[Aavso-photometry] Flat Stuff
Chuck Pullen
cpullen at pacsafe.com
Mon Jan 17 16:35:01 EST 2005
>
>Chuck,
>
>I'm a believer in twilight flats too. One thing that will help is to
>point your scope at areas of the sky that are relatively devoid of stars
>and that also have the least twilight light gradient across the frame -
>the latter depends on where the setting/rising sun is below the horizon.
>
>I also use 2 or 3 different exposures. So taking a dawn set, the first
>set are with say 2-sec exposures, and I image in the range 20-50%
>full-scale.
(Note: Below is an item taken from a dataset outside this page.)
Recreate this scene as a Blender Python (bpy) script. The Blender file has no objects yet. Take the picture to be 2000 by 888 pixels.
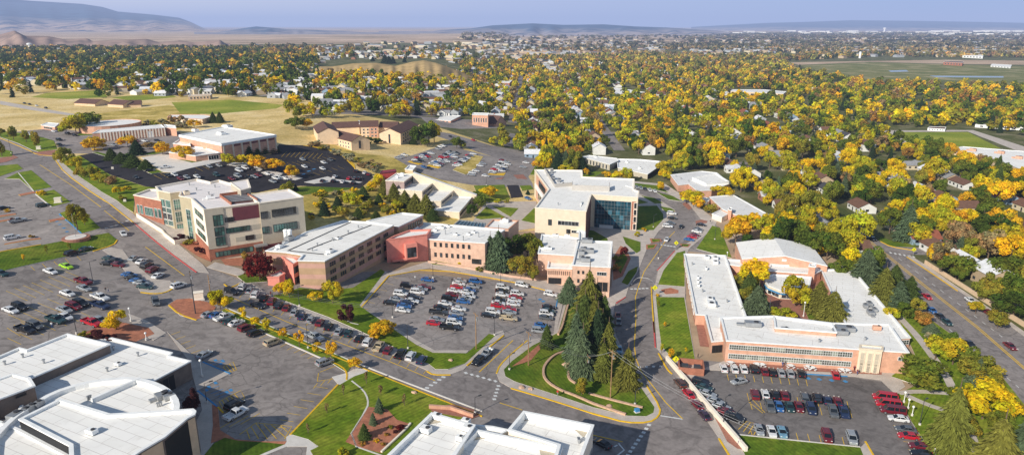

Then I move on to say 0.5 sec, finish that set before moving
>onto the last at 0.2 sec. The shutter on the camera is electronic and is
>in effect <<0.001 sec so shutter speed is not an issue. I also take darks
>at the 3 exposure settings (when it is dark). Generally manage about
>50-100 images making up the final flat - the number you get depends on
>your download time.
>
>I also have a German mount and it occurred to me that I could take one
>half before, and one half after telescope reversal across the meridian, so
>as to minimise the brightness gradient across the field.
>
>Just some ideas.
>Richard
>
>
Richard - thanks for this. I do take multiple exposures, trying to keep
the median ADU about the same before combining, so I don't have to scale
too much and introduce artificial noise. Your exposure times are pretty
short, you have to worry about shutter effects with anything under 4-5
second exposure. You might want to think about that.